La relecture des professions de foi sur l'Afrique de tous les candidats aux deux dernières élections présidentielles en témoigne : l'Afrique y est quasiment absente et quand la question est abordée, le thème central est encore et toujours la rupture avec le passé.
A-t-on vraiment rompu ? Comment rompre ? Rompre avec quoi au juste ?
Chacun a sa version. Pour les uns, c'est d'abord rompre avec un discours et une vision de l'Afrique, rompre avec une vision paternaliste et ethnocentrique de ce continent, rompre avec une posture de donneur de leçons pour établir des partenariats d'intérêts mutuels.
Pour les autres, c'est rompre avec de sombres pratiques et des réseaux d'émissaires officieux qui n'ont d'autre mandat que celui qu'ils s'inventent, avec des interventions militaires improvisées au profit de régimes politiques les plus contestables du continent.
Pour beaucoup, c'est enfin rompre avec des circuits financiers opaques qui ont trop longtemps fait le jeu de la corruption, les financements occultes de partis politiques africains et français et des biens mal acquis.
Les discours du Cap de Nicolas Sarkozy (2008) et de Dakar (2012) de François Hollande ont convergé pour annoncer que la rupture, c'était une plus grande transparence et la nécessité de confier la sécurité du continent aux Africains eux-mêmes, aux instances régionales et, éventuellement, aux instances multilatérales et européennes.
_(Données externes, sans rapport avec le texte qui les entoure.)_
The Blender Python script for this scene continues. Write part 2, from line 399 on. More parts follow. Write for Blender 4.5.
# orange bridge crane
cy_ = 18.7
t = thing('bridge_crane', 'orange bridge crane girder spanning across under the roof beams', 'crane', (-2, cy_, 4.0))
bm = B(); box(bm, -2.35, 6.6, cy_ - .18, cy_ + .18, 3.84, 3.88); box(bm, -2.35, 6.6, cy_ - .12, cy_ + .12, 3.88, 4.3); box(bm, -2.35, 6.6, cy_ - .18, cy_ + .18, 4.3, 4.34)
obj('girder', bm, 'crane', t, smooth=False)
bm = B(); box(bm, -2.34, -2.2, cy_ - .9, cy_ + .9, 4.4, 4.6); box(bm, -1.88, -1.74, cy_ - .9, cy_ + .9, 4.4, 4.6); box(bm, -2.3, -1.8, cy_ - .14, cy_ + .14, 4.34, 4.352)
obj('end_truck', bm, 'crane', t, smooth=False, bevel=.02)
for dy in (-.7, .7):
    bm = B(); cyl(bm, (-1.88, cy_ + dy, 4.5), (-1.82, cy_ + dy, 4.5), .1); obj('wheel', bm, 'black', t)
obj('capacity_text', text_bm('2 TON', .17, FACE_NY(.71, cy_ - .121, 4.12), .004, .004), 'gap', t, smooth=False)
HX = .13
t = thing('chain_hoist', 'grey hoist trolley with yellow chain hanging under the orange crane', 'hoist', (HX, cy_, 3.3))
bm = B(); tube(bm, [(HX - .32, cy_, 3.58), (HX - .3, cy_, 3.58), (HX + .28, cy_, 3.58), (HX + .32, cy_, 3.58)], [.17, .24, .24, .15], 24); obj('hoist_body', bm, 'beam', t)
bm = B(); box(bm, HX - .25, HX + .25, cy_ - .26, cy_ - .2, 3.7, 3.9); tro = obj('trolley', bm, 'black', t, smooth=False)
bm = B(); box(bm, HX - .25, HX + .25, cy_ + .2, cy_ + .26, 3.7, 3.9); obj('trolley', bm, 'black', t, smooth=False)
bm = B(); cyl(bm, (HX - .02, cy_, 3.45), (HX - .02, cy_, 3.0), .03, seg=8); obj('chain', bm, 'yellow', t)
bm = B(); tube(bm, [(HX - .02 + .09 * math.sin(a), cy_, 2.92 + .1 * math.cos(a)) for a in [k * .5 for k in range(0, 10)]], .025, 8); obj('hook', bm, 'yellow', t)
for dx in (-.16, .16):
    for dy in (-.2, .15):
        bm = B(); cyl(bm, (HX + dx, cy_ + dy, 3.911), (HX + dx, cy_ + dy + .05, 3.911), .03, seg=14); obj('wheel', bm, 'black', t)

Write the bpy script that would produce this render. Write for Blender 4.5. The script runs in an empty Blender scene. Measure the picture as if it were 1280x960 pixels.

Cette évolution progressive a conduit à des changements profonds tels que la réforme de la coopération, le redéploiement de notre dispositif militaire en Afrique ou la révision des accords de défense.
Mais quid de la France, de sa politique, de ses intérêts ? Rien ou peu, sinon renoncer avec force non pas encore à l'Afrique, mais à la « Françafrique », terme péjoratif s'il en est à force de désigner une relation si spéciale. Quid de l'avenir ?
On a souvent considéré in fine notre relation à l'Afrique comme un encombrant héritage que le temps finira par dilapider.
C'est en cela que chacun s'est accordé à dire que la France n'avait pas vocation à maintenir sa présence militaire sur le continent, comme elle n'a pas vocation à toujours alimenter une aide au développement dont la réussite et le succès seront précisément sa disparition.
Ainsi l'avenir semblait voué à un retrait, que la diminution de nos moyens budgétaires nous imposerait de toute façon.
Rompre avec la Françafrique, ce n'est pas rompre avec l'Afrique
Seule, la convoitise des émergents aura suscité un doute sur la démarche à suivre. « C'est la Chine qui a fait changer le regard des Français sur l'Afrique » a souligné Dominique Lafont, directeur de Bolloré Africa Logistic. « Nous avons multiplié par 3 notre chiffre d'affaires en Afrique durant une décennie où les Français regardaient le continent avec indifférence ou nostalgie ».
Nous abandonnons progressivement nos débats franco-français parce que l'Afrique est en train de devenir un lieu de rivalités dont les enjeux s'imposent à tous.
Alors que nous nous désengagions, les États-Unis, la Chine, l'Inde, le Brésil, le Royaume-Uni, Israël et les pays du Golfe se bousculaient à sa porte.
Durant cette période, les mutations en profondeur qui animaient l'Afrique échappaient en grande partie aux responsables de la défense du «pré carré».
Même dans les cercles les plus renseignés, au lendemain de la chute de la menace communiste, les penseurs de la politique africaine de la France ont de moins en moins maîtrisé les événements sur le continent, et semblent avoir éprouvé de plus en plus de peine à offrir une ligne claire et continue à l'action française.
La mondialisation et ses conséquences géopolitiques ont de ce fait finalement été plus subies qu'anticipées. L'effondrement de la menace soviétique a fait perdre à la France l'argument fondateur de sa mission sur le continent - fût-elle bien plus complexe dans ses intentions comme dans ses réalisations-, sans qu'on prenne la peine de repenser une stratégie africaine adaptée au 21 ème siècle.